Sound Like Yourself!

November 13th, 2023

As my faithful readers are aware, I’ve got an album I’m currently wrapping up (that’s the verb that’s used for all stages of production, by the way). My engineer and producer is the estimable Doug Kwartler, omniinstrumentalist and gracious man about town. I’m very happy with how things are sounding: they sound like me, and I was reminded recently that this is not, by any stretch, a foregone conclusion.

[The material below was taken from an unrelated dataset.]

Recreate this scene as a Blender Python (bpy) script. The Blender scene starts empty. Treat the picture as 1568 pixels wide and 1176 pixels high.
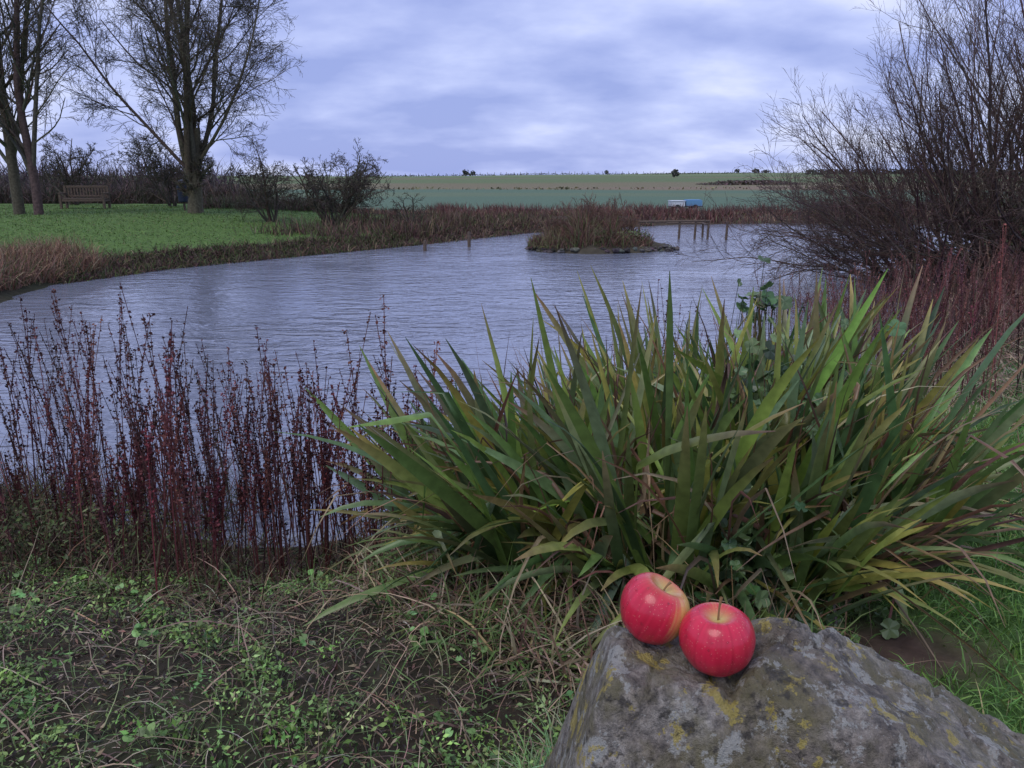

On the one hand, there’s the possibility that you might not sound like you on an album because, to be blunt, the album wouldn’t be very good if you did. I think I’ve previously related a story my brother tells, about a producer he knows who was in the process of painfully reconstructing a drum part whose original version, in my brother’s account, “sounded like a drum set falling down the stairs”. My brother asked the producer what would happen when the band in question went on tour, to which the producer replied, “Not my department”. And, indeed, it wasn’t, and one imagines that there were some unpleasant surprises in store for the band’s fans.

Nowadays, with autotune and Harmonica-In-A-Box and Uber-Me-A-Lead-Singer, this sort of thing is extremely seductive, and I’d be lying if I told you that every single one of the notes I sang on my last album was a note I actually hit. I mean, most of them were – I can hit almost anything with enough attempts – but I’m ashamed to admit that I occasionally succumbed to the siren song of, well, a song I didn’t quite sing. But that’s not the particular concern I bring to you today.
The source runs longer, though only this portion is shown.